La dégradation de la note souveraine, un signal d’alarme

Après une accalmie de près de deux ans, le cercle vicieux de la dégradation de la note souveraine tunisienne par les agences de notation semble avoir repris. En effet, l’agence de rating Fitch vient de dégrader le vendredi 3 février la note tunisienne de BB- à B+. Cette dégradation vient rompre un répit qui a été entamé en 2014 après une descente aux enfers de la note souveraine et du risque tunisien depuis la Révolution. Plusieurs facteurs ont contribué à la stabilisation de la note tunisienne en 2014. D’abord, des facteurs politiques avec notamment la recherche de consensus et le début d’un dialogue national sous la conduite du quartet qui a évité à notre pays de sombrer dans l’abîme comme d’autres pays du Printemps arabe. Cette recherche du consensus a permis à notre pays de sortir de la grave crise de 2013 et nous avons pu dans cet élan adopter une constitution démocratique et ouverte, un pari qui était loin d’être gagné. Par ailleurs, ce dialogue a pu conduire à la mise en place d’un gouvernement de technocrates indépendant qui avait pour objectif de conduire la dernière phase de transition. Par ailleurs, ce gouvernement a réussi tout au long de cette année, non seulement à stabiliser la situation économique, mais à l’améliorer avec notamment une forte réduction des grands déséquilibres macroéconomiques, le maintien de la croissance et le rétablissement de la confiance des bailleurs.
Ces développements politiques et l’amélioration de la situation économique ont créé une nouvelle ambiance et ont renforcé la confiance de nos partenaires, ce qui a permis d’arrêter la descente aux enfers de notre note souveraine et faisant de l’année 2014 la première année depuis 2011 où il n’y a pas eu de dégradation. Mieux, la réussite des élections et l’avènement de nouvelles institutions démocratiques ont été à l’origine d’une amélioration de la note souveraine par les trois grandes agences de notation au début de l’année 2015.

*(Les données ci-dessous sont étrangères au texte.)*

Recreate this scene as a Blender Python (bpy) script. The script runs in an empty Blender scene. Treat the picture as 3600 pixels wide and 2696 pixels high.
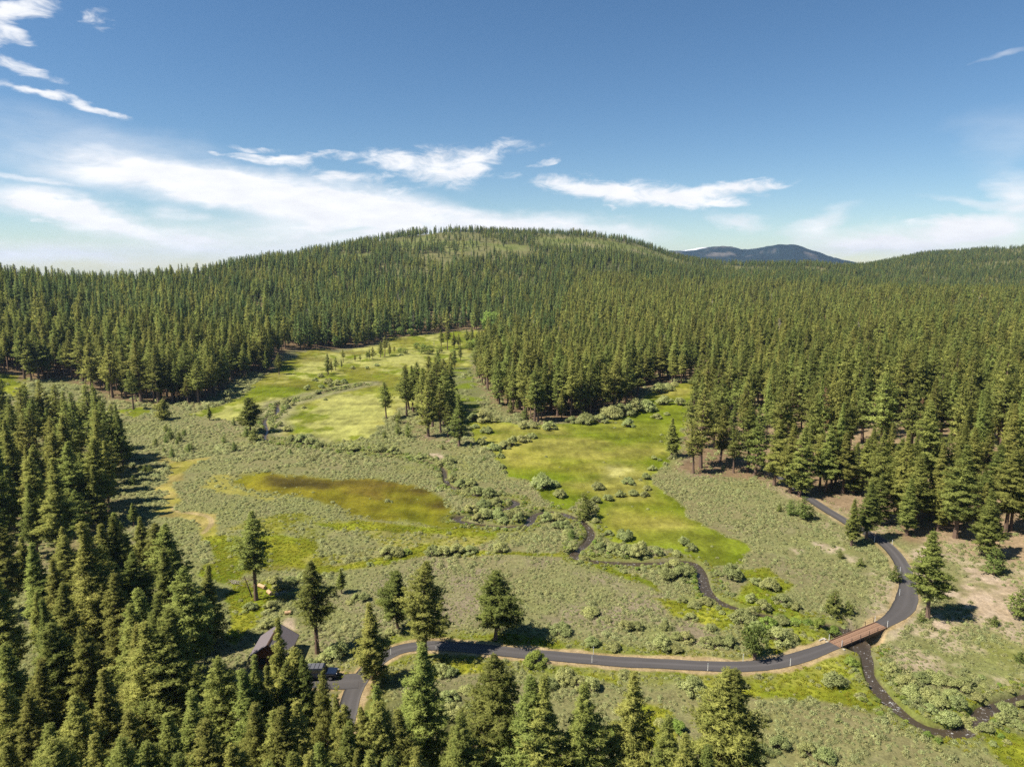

Donc, notre pays a pu arrêter la baisse de notre note souveraine grâce à la réussite et aux avancées de notre transition politique, à la maîtrise et à l’amélioration de notre situation économique. Or, cette nouvelle dégradation vient rompre cette accalmie et montrer une détérioration dans la perception du risque de notre économie.
Cette dégradation soulève deux dangers. Le premier est lié au risque de voir les deux autres agences suivre leur consœur Fitch et dégrader la note tunisienne, ce qui pourrait nous ramener à la dynamique baissière des années 2011-2013. Le second danger est que cette dégradation est arrivée au plus mauvais moment, soit quelques jours avant une sortie importante sur les marchés et aura par conséquent, des effets négatifs non seulement sur le coût de cette opération mais aussi sur les volumes.
Revenons maintenant aux raisons de cette dégradation. Je tiens à souligner que ce rapport est assez dur et ne prend pas assez en considération les progrès que nous avons réalisés depuis quelques mois dont notamment les réussites dans la lutte contre le terrorisme, la réussite de la conférence 2020 et le frémissement que connaît le secteur touristique. Le rapport de Fitch, même s’il reconnaît quelques améliorations avec notamment l’adoption du Code des investissements ou la Loi bancaire et la Loi sur la Banque centrale, met l’accent sur certains dangers et risques notamment le risque terroriste toujours important même si nous avons fait des progrès. Le rapport souligne également les difficultés du secteur touristique et notre difficulté à rendre la destination Tunisie plus alléchante.
Mais, le rapport de Fitch met l’accent sur la détérioration de la situation économique pour expliquer la dégradation de notre note et la montée des risques. Particulièrement, il souligne le creusement des grands déficits, la faiblesse de la croissance et la crise grave des finances publiques. Il met en exergue aussi la faiblesse de l’investissement et les difficultés de sa reprise. Cette situation économique, la panne de notre transition économique et notre incapacité ont des difficultés à retrouver un nouveau chemin de croissance forte et sont au cœur de la dégradation de notre note et des frustrations et de l’impatience grandissante de nos partenaires.
La dégradation de notre note souveraine par Fitch est importante, c’est un signal d’alarme de la part de nos partenaires de la gravité de notre crise économique. Plus que jamais, nous devons accorder aux défis économiques une importance stratégique et en faire une question au centre de notre sécurité nationale. La réussite de notre transition politique dépendra des progrès dans le domaine économique et dans notre capacité à relancer la croissance, l’investissement et l’emploi. En même temps, la réussite de notre transition économique permettra d’offrir une lueur d’espoir à nos jeunes chômeurs et particulièrement les diplômés, et nous aidera à les sauver des vendeurs de chimères et des apprentis terroristes.
A nous de mettre l’économie au cœur de nos préoccupations pour la prévenir des dégradations futures et surtout pour redonner confiance dans la réussite de notre transition démocratique.